There are few things that get on my nerves.  However, one thing that always bothered me is when people would say that watching tennis is a bore.  And if they’d humor me and watch some of the game with me, they‘d want to talk during points or get up right before a crucial juncture in the match. The gall of such people! Can’t they appreciate the unique form that each players uses? Can’t they appreciate the shot selections, angles, and movement of each player?  It can be a thing of beauty.
                 Obviously, from my perspective, their lack of- we’ll call it respect- stems from a lack of appreciation for the details.  What they are watching and what I am watching are two entirely different games.  I see variety, where they see sameness.  I see genius, where they see luck.  And consequently, the way I treat watching the game- with rapt attention and respect- is vastly different than the way they treat watching the game.  This prosaic example can be applied to any field and its experts.  A curator sees a Mona Lisa vary differently than I do, and a cosmologist sees a very different sky than I do.  The difference?  Details- they know how to appreciate how every detail is important and plays a crucial function in creating the brilliant sui generis of the form. 
                Whenever there is a lack of sensitivity, the term we use is quite appropriate.  We say we are ‘deadened’ to the thing. If standing in front of a Van Gogh, I say in front of a curator,’ why are these globs of paint worth so much’, she would likely turn red with anger, pucker her lips in disgust, and say, ‘you fool, you have to be dead not to be appreciate this’.  In a certain sense, she’d be exactly right.  Her whole vitality resides in the angry brush strokes of Van Gogh:  their angles, shades, and texture ignite a passion within her.  On the contrary, for the pedestrian art viewer, it is globs of paint and, after a few of them at a museum, the inclination is to take a seat and a nap.  With this in mind we can begin to understand what are job is on Yom Kippur.
                In general, we didn’t ‘mess up’ in a big way this past year.  We didn’t scam the world out of billions like Madoof, and we probably didn’t violently abuse anyone this year, and we probably may have never  been furiously mad at anyone this year.  Everything we did wrong was vastly more subtle, and to our sensibility, even largely out of our control.

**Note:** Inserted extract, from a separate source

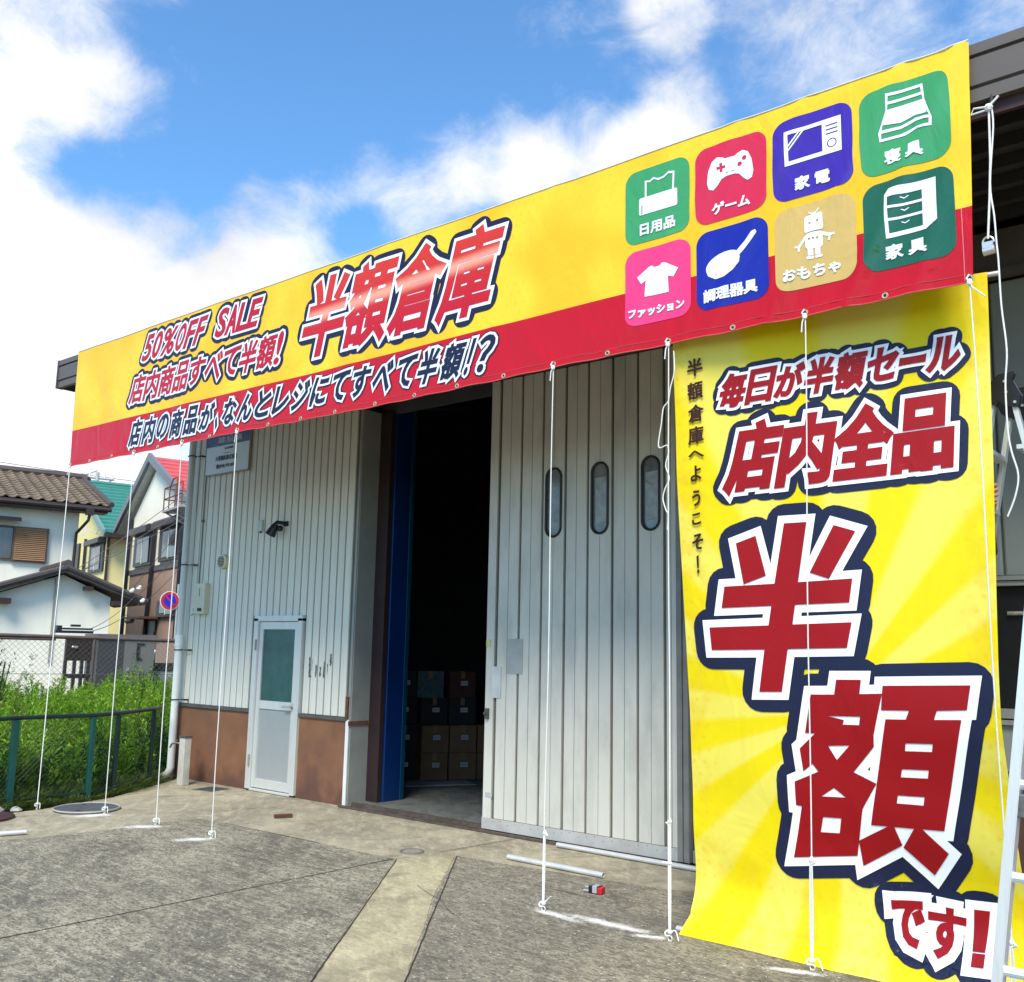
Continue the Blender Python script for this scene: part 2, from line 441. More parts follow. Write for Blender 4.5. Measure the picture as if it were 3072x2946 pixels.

How can you not wake up late once in a while if you’re tired?  How can you not get a little agitated when somebody shows up ten minutes late to a meeting?  The reason why many of the little transgressions in our lives show up is because of our sensitivities.  We are not gauged to think that a little anger, a little late is a problem unless we really stop and think about it long enough to realize that, yea, could’ve done better there if I really tried.  However, this is where repentance comes in.  Repentance is the realization that every aspect of life is important.  Why?  Because G-d is one or, to put it differently, all is an aspect of G-d. 

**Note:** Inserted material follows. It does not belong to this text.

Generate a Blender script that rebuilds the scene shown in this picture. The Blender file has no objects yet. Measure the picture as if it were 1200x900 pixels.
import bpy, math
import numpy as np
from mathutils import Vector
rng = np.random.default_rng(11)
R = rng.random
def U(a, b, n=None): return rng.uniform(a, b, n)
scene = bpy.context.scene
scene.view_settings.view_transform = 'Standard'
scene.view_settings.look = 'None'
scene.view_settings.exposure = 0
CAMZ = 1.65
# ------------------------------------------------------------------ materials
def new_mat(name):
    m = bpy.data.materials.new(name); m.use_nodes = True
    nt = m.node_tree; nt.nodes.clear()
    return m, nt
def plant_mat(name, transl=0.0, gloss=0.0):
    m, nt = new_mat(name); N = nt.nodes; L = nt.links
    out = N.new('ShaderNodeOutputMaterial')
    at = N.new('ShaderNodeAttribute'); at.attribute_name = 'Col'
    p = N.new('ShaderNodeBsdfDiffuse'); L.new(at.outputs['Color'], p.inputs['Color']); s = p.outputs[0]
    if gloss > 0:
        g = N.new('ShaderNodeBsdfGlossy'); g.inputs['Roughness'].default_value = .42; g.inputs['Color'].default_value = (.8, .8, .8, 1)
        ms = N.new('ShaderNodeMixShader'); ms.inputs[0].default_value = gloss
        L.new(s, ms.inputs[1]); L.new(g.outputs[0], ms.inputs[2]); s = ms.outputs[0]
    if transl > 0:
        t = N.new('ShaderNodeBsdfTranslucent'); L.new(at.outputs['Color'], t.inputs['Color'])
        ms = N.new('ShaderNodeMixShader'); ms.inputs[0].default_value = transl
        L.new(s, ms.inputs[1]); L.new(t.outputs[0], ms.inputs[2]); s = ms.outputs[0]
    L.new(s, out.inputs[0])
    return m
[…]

In other words, the more we become connoisseurs of life, the more those little details are treated with a touch more sensitivity, rendering them a big detail, and then we treat them properly - we become curators to our own existence.  It is becoming alive in a real way through an increase in sensitivity to the spiritual side of life which is rapt with detail.  Life and death in Judaism are not defined by a failing body; they are defined by a soul that is alive or dead.  Does our soul pick up all the greatness and detail around us (As the 'rituals' of Judaism beg of us)?  After all, why else would repentance have been created before the world?  Did G-d expect us to sin?  Maybe.  But more than that, the real idea of repentance is not to bang our chest and read out a laundry list of sins.  It is to realize there is always another level of sensitivity I can reach, another level of life.  The fact that G-d created repentance before the world means that G-d made a world where we can always grow and develop to no end- and He expects us to.  So this Yom Kippur, it is time to enter the book of a good life and start to appreciate the details of our actions, for that is exactly where a passionate life is.  Enjoy the service and lay out a blank canvas for the new Year.